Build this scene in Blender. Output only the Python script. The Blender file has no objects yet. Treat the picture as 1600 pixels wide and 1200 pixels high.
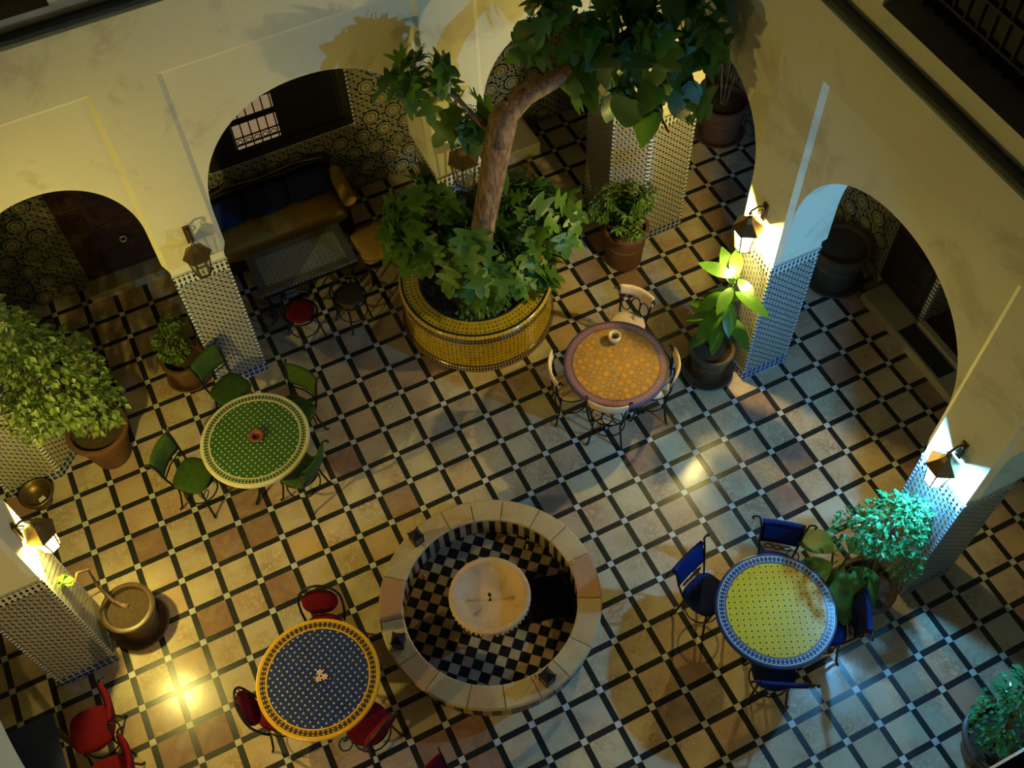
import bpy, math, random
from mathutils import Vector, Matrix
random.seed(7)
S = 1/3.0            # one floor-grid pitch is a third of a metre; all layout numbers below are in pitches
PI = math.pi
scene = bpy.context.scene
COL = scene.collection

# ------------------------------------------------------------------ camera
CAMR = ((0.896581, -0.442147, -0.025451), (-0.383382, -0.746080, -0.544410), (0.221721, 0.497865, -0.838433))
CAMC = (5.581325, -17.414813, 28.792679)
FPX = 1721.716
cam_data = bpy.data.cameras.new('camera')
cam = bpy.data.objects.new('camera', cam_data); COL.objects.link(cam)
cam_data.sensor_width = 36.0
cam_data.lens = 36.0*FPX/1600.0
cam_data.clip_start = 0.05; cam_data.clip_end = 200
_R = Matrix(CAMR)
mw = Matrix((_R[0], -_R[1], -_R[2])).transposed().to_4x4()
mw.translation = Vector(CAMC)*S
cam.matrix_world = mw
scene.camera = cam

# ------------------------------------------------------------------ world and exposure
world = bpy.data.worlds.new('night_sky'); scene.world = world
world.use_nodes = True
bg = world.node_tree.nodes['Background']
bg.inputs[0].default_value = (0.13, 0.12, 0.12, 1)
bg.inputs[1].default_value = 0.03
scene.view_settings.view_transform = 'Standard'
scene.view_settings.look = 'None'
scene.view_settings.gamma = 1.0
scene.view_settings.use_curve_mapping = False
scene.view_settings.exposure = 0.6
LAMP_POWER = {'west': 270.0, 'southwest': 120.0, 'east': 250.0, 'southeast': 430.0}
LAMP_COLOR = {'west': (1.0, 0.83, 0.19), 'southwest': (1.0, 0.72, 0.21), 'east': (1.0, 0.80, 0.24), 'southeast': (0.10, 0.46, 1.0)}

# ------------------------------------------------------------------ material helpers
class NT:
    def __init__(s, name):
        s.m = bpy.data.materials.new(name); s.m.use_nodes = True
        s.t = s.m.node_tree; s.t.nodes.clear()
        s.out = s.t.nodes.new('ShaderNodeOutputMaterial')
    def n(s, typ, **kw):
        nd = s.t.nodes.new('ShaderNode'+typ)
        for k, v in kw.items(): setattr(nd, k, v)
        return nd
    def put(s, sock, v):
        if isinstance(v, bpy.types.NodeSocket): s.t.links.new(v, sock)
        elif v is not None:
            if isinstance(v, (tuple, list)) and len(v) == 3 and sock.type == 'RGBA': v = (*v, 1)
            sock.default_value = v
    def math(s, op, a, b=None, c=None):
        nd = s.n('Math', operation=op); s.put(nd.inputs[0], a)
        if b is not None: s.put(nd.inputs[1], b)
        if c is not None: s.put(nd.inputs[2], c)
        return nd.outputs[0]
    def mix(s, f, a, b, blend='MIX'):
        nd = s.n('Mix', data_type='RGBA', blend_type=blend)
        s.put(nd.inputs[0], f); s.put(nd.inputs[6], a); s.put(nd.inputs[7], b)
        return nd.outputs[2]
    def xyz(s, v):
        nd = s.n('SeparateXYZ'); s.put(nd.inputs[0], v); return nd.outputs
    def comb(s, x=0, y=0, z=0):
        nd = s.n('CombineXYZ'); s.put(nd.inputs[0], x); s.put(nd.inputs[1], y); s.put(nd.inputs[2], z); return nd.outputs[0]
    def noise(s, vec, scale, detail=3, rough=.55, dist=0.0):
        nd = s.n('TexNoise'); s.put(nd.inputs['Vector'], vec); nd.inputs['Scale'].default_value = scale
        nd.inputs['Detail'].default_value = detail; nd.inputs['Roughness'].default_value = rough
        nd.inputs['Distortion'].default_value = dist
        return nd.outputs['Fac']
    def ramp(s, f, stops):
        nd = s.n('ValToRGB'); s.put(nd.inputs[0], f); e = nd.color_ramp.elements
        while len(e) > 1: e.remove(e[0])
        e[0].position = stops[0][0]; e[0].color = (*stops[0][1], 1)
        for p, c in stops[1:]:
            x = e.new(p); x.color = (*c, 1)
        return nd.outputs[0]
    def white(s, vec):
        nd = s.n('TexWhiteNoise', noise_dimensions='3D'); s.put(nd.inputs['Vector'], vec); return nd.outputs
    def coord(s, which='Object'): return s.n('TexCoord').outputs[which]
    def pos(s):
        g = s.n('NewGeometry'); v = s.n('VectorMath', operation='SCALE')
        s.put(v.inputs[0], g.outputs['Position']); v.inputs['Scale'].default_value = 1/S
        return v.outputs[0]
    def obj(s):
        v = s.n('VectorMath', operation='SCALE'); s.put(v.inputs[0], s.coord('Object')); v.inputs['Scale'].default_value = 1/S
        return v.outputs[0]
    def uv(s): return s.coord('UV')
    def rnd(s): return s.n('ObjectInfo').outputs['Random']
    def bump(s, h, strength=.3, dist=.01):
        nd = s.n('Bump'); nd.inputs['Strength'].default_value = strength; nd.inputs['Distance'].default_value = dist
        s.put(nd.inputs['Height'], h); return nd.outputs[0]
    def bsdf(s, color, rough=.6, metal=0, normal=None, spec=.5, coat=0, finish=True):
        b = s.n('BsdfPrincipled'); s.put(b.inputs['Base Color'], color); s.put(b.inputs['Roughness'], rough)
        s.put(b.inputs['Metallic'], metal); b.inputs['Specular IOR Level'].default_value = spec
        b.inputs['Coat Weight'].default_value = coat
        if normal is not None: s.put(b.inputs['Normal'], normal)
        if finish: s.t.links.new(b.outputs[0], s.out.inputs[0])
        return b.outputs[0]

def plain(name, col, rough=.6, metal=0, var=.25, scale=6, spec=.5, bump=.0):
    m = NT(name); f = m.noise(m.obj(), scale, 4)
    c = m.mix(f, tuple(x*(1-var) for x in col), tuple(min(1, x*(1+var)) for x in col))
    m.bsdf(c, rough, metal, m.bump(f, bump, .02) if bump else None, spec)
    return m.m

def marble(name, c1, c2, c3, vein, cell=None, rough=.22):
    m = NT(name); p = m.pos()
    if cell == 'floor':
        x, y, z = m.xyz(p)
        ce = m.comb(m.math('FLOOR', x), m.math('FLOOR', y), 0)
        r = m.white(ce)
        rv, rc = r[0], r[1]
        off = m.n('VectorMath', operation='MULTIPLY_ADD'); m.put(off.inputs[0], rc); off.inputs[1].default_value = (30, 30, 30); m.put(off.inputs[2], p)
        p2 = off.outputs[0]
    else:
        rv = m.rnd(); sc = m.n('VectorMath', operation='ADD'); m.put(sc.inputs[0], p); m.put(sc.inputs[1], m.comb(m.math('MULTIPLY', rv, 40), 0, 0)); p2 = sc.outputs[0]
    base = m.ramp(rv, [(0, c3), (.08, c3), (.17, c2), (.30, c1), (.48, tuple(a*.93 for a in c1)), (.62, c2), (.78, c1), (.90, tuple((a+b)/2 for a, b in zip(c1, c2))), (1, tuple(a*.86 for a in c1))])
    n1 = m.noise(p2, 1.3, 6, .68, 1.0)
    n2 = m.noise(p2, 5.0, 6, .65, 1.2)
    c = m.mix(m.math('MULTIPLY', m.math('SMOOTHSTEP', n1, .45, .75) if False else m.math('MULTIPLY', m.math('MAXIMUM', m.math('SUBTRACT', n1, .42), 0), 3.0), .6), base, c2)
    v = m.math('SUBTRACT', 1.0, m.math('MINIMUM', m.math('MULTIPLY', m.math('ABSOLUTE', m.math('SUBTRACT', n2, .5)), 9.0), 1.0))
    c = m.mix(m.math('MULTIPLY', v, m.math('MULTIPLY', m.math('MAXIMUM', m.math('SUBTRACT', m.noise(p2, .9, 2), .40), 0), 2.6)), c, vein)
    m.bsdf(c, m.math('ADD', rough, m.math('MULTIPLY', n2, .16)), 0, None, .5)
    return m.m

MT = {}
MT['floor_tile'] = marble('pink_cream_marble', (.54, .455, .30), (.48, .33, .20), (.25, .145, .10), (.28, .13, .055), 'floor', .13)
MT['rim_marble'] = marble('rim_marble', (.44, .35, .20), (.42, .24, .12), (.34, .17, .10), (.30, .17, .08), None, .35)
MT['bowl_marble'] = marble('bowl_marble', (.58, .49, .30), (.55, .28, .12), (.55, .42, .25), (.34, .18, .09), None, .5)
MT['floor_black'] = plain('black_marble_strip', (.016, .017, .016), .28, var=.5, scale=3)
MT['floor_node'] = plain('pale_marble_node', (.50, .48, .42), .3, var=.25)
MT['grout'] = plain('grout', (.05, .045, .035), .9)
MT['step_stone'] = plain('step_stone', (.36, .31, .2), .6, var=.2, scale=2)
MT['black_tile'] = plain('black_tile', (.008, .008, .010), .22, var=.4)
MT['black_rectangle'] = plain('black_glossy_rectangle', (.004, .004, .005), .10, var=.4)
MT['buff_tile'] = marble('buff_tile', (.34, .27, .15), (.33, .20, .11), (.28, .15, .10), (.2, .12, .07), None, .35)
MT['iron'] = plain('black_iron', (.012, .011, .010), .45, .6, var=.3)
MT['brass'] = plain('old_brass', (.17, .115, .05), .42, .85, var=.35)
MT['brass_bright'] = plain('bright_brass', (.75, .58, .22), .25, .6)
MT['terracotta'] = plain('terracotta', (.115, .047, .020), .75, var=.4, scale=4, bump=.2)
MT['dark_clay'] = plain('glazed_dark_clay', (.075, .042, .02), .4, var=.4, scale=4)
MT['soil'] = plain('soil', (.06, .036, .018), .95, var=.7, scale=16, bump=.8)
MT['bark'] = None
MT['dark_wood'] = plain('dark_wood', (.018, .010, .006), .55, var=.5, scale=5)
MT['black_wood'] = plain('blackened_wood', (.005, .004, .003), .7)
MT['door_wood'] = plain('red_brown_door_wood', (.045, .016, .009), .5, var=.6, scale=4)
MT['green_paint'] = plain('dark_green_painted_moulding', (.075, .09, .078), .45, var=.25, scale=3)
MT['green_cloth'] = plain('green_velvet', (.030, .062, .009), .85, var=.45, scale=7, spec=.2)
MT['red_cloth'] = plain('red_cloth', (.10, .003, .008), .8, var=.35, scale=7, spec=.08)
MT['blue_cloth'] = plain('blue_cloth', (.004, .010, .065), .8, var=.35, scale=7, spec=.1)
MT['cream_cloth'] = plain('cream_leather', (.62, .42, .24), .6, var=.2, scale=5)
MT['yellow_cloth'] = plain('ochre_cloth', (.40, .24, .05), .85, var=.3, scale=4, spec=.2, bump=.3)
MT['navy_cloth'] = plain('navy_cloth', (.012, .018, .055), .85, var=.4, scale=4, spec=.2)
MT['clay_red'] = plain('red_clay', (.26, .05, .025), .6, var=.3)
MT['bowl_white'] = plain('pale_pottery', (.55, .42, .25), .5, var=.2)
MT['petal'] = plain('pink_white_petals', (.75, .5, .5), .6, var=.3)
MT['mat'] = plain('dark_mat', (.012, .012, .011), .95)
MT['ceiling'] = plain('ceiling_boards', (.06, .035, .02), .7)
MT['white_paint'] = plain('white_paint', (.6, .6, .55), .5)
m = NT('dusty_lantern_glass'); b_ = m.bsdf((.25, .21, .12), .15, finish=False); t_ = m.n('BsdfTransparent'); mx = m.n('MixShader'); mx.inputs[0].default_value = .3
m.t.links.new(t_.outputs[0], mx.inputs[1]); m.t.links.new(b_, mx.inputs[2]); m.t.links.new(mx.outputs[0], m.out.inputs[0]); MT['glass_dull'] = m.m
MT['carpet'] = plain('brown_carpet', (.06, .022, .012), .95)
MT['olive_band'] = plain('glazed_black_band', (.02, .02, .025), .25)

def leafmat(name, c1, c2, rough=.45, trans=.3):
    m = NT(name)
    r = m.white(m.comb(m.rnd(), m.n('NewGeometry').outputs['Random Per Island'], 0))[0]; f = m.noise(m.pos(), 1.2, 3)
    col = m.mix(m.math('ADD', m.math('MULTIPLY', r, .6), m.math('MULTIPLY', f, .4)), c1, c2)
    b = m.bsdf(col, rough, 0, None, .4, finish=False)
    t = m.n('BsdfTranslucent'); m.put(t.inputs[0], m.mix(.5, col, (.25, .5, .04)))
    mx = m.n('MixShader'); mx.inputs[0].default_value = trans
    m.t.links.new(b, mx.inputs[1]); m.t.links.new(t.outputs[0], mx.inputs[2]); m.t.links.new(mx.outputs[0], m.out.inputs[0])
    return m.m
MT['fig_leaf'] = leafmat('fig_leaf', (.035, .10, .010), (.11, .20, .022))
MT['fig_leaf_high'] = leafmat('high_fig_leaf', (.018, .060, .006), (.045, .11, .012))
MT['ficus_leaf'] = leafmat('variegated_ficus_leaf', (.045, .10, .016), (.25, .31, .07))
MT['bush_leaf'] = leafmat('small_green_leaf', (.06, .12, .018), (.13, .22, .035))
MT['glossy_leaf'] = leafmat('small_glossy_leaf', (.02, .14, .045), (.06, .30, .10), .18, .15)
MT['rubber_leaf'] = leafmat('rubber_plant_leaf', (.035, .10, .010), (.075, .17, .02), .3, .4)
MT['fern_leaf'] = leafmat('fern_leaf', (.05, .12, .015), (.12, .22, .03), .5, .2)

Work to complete
Every line from the start of the listing above through the line with "scene.camera = cam" should be repeated exactly; skip the pictures and add nothing else.

Output of the task
Build this scene in Blender. Output only the Python script. The Blender file has no objects yet. Treat the picture as 1600 pixels wide and 1200 pixels high.
import bpy, math, random
from mathutils import Vector, Matrix
random.seed(7)
S = 1/3.0            # one floor-grid pitch is a third of a metre; all layout numbers below are in pitches
PI = math.pi
scene = bpy.context.scene
COL = scene.collection

# ------------------------------------------------------------------ camera
CAMR = ((0.896581, -0.442147, -0.025451), (-0.383382, -0.746080, -0.544410), (0.221721, 0.497865, -0.838433))
CAMC = (5.581325, -17.414813, 28.792679)
FPX = 1721.716
cam_data = bpy.data.cameras.new('camera')
cam = bpy.data.objects.new('camera', cam_data); COL.objects.link(cam)
cam_data.sensor_width = 36.0
cam_data.lens = 36.0*FPX/1600.0
cam_data.clip_start = 0.05; cam_data.clip_end = 200
_R = Matrix(CAMR)
mw = Matrix((_R[0], -_R[1], -_R[2])).transposed().to_4x4()
mw.translation = Vector(CAMC)*S
cam.matrix_world = mw
scene.camera = cam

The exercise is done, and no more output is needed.